RAW DATA =>

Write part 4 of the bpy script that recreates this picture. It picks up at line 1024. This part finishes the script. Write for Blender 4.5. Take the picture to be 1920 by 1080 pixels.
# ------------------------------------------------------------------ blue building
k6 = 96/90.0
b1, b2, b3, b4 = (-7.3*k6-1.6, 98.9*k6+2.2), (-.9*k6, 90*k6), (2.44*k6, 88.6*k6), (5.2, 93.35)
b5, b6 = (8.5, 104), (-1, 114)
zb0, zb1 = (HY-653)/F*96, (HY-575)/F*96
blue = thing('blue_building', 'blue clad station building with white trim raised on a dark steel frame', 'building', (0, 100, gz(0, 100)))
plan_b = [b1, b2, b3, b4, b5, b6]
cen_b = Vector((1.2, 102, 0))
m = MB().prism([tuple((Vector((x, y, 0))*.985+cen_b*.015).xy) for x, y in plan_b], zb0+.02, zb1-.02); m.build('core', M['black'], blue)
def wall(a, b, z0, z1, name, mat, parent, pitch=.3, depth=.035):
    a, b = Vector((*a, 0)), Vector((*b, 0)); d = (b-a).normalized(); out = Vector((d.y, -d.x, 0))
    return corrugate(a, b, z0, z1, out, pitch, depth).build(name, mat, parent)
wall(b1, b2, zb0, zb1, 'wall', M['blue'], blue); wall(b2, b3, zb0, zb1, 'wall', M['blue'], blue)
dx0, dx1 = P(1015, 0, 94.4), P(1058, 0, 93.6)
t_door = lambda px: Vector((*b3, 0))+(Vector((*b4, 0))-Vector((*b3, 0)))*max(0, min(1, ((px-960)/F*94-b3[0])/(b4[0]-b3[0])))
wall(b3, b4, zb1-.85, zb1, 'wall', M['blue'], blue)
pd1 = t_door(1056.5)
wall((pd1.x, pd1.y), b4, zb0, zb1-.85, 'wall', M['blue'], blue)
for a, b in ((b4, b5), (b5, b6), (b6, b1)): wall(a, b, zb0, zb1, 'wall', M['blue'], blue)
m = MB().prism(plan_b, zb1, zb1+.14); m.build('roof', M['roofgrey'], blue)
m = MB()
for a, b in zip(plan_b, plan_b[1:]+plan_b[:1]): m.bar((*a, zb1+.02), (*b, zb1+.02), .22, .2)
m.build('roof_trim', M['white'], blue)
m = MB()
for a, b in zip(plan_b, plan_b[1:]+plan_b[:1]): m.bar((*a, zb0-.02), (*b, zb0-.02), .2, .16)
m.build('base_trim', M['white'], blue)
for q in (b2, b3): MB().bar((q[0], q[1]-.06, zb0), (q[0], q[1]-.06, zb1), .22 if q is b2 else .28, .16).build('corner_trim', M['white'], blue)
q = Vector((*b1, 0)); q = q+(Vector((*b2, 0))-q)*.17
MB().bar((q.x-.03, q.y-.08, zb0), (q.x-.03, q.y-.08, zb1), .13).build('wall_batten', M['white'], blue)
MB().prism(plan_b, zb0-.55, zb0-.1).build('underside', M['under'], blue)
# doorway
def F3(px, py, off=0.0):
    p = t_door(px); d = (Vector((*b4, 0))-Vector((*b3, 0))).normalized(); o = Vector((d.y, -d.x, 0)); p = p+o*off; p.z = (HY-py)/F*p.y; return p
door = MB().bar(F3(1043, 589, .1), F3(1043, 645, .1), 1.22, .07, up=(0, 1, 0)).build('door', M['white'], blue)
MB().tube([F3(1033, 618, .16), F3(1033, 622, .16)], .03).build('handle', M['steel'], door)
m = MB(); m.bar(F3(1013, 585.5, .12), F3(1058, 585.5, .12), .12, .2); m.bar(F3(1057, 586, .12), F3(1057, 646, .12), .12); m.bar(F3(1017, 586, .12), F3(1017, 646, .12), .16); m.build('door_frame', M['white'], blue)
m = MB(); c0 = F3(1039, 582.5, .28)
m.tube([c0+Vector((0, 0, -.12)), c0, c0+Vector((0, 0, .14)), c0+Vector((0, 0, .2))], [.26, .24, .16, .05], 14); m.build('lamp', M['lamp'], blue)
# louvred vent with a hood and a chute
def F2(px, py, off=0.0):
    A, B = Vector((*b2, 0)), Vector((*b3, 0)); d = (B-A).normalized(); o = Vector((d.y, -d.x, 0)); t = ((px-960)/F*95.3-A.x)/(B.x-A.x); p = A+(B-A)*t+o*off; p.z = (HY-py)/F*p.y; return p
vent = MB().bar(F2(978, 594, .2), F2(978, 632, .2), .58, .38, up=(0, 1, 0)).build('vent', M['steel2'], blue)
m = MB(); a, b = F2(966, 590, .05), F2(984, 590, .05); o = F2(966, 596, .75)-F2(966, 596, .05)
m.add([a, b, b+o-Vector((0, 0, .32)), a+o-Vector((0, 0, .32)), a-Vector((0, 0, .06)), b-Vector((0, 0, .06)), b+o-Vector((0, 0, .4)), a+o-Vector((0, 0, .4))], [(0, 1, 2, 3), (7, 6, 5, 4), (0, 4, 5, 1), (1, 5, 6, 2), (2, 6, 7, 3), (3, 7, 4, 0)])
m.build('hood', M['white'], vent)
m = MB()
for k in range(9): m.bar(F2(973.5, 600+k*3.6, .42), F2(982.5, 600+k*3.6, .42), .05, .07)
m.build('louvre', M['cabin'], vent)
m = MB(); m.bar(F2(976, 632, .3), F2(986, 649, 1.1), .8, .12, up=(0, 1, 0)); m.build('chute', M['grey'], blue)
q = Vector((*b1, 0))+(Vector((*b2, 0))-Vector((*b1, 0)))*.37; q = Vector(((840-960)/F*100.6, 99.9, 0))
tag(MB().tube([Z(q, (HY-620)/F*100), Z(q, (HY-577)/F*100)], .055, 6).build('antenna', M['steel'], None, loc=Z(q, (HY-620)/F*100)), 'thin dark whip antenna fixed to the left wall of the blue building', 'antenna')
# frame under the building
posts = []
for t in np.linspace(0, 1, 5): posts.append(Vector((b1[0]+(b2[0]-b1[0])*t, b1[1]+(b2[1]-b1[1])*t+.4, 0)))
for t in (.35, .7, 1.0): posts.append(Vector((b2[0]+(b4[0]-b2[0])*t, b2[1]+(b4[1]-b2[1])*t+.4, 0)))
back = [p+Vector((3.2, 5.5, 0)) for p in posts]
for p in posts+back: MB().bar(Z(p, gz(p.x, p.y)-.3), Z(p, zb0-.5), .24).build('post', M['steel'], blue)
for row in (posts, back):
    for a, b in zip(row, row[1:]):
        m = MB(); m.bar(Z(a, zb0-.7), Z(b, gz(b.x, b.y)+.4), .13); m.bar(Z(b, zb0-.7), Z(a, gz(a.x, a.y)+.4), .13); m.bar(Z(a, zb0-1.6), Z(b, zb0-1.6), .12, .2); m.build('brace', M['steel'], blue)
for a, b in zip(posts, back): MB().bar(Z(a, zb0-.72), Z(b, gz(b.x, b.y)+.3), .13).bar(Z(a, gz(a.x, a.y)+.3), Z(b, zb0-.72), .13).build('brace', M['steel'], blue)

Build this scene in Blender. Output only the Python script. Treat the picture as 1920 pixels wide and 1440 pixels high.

STATED TASK => Produce an exact copy of the whole listing.

WORKED SOLUTION =>
Write part 4 of the bpy script that recreates this picture. It picks up at line 1024. This part finishes the script. Write for Blender 4.5. Take the picture to be 1920 by 1080 pixels.
# ------------------------------------------------------------------ blue building
k6 = 96/90.0
b1, b2, b3, b4 = (-7.3*k6-1.6, 98.9*k6+2.2), (-.9*k6, 90*k6), (2.44*k6, 88.6*k6), (5.2, 93.35)
b5, b6 = (8.5, 104), (-1, 114)
zb0, zb1 = (HY-653)/F*96, (HY-575)/F*96
blue = thing('blue_building', 'blue clad station building with white trim raised on a dark steel frame', 'building', (0, 100, gz(0, 100)))
plan_b = [b1, b2, b3, b4, b5, b6]
cen_b = Vector((1.2, 102, 0))
m = MB().prism([tuple((Vector((x, y, 0))*.985+cen_b*.015).xy) for x, y in plan_b], zb0+.02, zb1-.02); m.build('core', M['black'], blue)
def wall(a, b, z0, z1, name, mat, parent, pitch=.3, depth=.035):
    a, b = Vector((*a, 0)), Vector((*b, 0)); d = (b-a).normalized(); out = Vector((d.y, -d.x, 0))
    return corrugate(a, b, z0, z1, out, pitch, depth).build(name, mat, parent)
wall(b1, b2, zb0, zb1, 'wall', M['blue'], blue); wall(b2, b3, zb0, zb1, 'wall', M['blue'], blue)
dx0, dx1 = P(1015, 0, 94.4), P(1058, 0, 93.6)
t_door = lambda px: Vector((*b3, 0))+(Vector((*b4, 0))-Vector((*b3, 0)))*max(0, min(1, ((px-960)/F*94-b3[0])/(b4[0]-b3[0])))
wall(b3, b4, zb1-.85, zb1, 'wall', M['blue'], blue)
pd1 = t_door(1056.5)
wall((pd1.x, pd1.y), b4, zb0, zb1-.85, 'wall', M['blue'], blue)
for a, b in ((b4, b5), (b5, b6), (b6, b1)): wall(a, b, zb0, zb1, 'wall', M['blue'], blue)
m = MB().prism(plan_b, zb1, zb1+.14); m.build('roof', M['roofgrey'], blue)
m = MB()
for a, b in zip(plan_b, plan_b[1:]+plan_b[:1]): m.bar((*a, zb1+.02), (*b, zb1+.02), .22, .2)
m.build('roof_trim', M['white'], blue)
m = MB()
for a, b in zip(plan_b, plan_b[1:]+plan_b[:1]): m.bar((*a, zb0-.02), (*b, zb0-.02), .2, .16)
m.build('base_trim', M['white'], blue)
for q in (b2, b3): MB().bar((q[0], q[1]-.06, zb0), (q[0], q[1]-.06, zb1), .22 if q is b2 else .28, .16).build('corner_trim', M['white'], blue)
q = Vector((*b1, 0)); q = q+(Vector((*b2, 0))-q)*.17
MB().bar((q.x-.03, q.y-.08, zb0), (q.x-.03, q.y-.08, zb1), .13).build('wall_batten', M['white'], blue)
MB().prism(plan_b, zb0-.55, zb0-.1).build('underside', M['under'], blue)
# doorway
def F3(px, py, off=0.0):
    p = t_door(px); d = (Vector((*b4, 0))-Vector((*b3, 0))).normalized(); o = Vector((d.y, -d.x, 0)); p = p+o*off; p.z = (HY-py)/F*p.y; return p
door = MB().bar(F3(1043, 589, .1), F3(1043, 645, .1), 1.22, .07, up=(0, 1, 0)).build('door', M['white'], blue)
MB().tube([F3(1033, 618, .16), F3(1033, 622, .16)], .03).build('handle', M['steel'], door)
m = MB(); m.bar(F3(1013, 585.5, .12), F3(1058, 585.5, .12), .12, .2); m.bar(F3(1057, 586, .12), F3(1057, 646, .12), .12); m.bar(F3(1017, 586, .12), F3(1017, 646, .12), .16); m.build('door_frame', M['white'], blue)
m = MB(); c0 = F3(1039, 582.5, .28)
m.tube([c0+Vector((0, 0, -.12)), c0, c0+Vector((0, 0, .14)), c0+Vector((0, 0, .2))], [.26, .24, .16, .05], 14); m.build('lamp', M['lamp'], blue)
# louvred vent with a hood and a chute
def F2(px, py, off=0.0):
    A, B = Vector((*b2, 0)), Vector((*b3, 0)); d = (B-A).normalized(); o = Vector((d.y, -d.x, 0)); t = ((px-960)/F*95.3-A.x)/(B.x-A.x); p = A+(B-A)*t+o*off; p.z = (HY-py)/F*p.y; return p
vent = MB().bar(F2(978, 594, .2), F2(978, 632, .2), .58, .38, up=(0, 1, 0)).build('vent', M['steel2'], blue)
m = MB(); a, b = F2(966, 590, .05), F2(984, 590, .05); o = F2(966, 596, .75)-F2(966, 596, .05)
m.add([a, b, b+o-Vector((0, 0, .32)), a+o-Vector((0, 0, .32)), a-Vector((0, 0, .06)), b-Vector((0, 0, .06)), b+o-Vector((0, 0, .4)), a+o-Vector((0, 0, .4))], [(0, 1, 2, 3), (7, 6, 5, 4), (0, 4, 5, 1), (1, 5, 6, 2), (2, 6, 7, 3), (3, 7, 4, 0)])
m.build('hood', M['white'], vent)
m = MB()
for k in range(9): m.bar(F2(973.5, 600+k*3.6, .42), F2(982.5, 600+k*3.6, .42), .05, .07)
m.build('louvre', M['cabin'], vent)
m = MB(); m.bar(F2(976, 632, .3), F2(986, 649, 1.1), .8, .12, up=(0, 1, 0)); m.build('chute', M['grey'], blue)
q = Vector((*b1, 0))+(Vector((*b2, 0))-Vector((*b1, 0)))*.37; q = Vector(((840-960)/F*100.6, 99.9, 0))
tag(MB().tube([Z(q, (HY-620)/F*100), Z(q, (HY-577)/F*100)], .055, 6).build('antenna', M['steel'], None, loc=Z(q, (HY-620)/F*100)), 'thin dark whip antenna fixed to the left wall of the blue building', 'antenna')
# frame under the building
posts = []
for t in np.linspace(0, 1, 5): posts.append(Vector((b1[0]+(b2[0]-b1[0])*t, b1[1]+(b2[1]-b1[1])*t+.4, 0)))
for t in (.35, .7, 1.0): posts.append(Vector((b2[0]+(b4[0]-b2[0])*t, b2[1]+(b4[1]-b2[1])*t+.4, 0)))
back = [p+Vector((3.2, 5.5, 0)) for p in posts]
for p in posts+back: MB().bar(Z(p, gz(p.x, p.y)-.3), Z(p, zb0-.5), .24).build('post', M['steel'], blue)
for row in (posts, back):
    for a, b in zip(row, row[1:]):
        m = MB(); m.bar(Z(a, zb0-.7), Z(b, gz(b.x, b.y)+.4), .13); m.bar(Z(b, zb0-.7), Z(a, gz(a.x, a.y)+.4), .13); m.bar(Z(a, zb0-1.6), Z(b, zb0-1.6), .12, .2); m.build('brace', M['steel'], blue)
for a, b in zip(posts, back): MB().bar(Z(a, zb0-.72), Z(b, gz(b.x, b.y)+.3), .13).bar(Z(a, gz(a.x, a.y)+.3), Z(b, zb0-.72), .13).build('brace', M['steel'], blue)

Build this scene in Blender. Output only the Python script. Treat the picture as 1920 pixels wide and 1440 pixels high.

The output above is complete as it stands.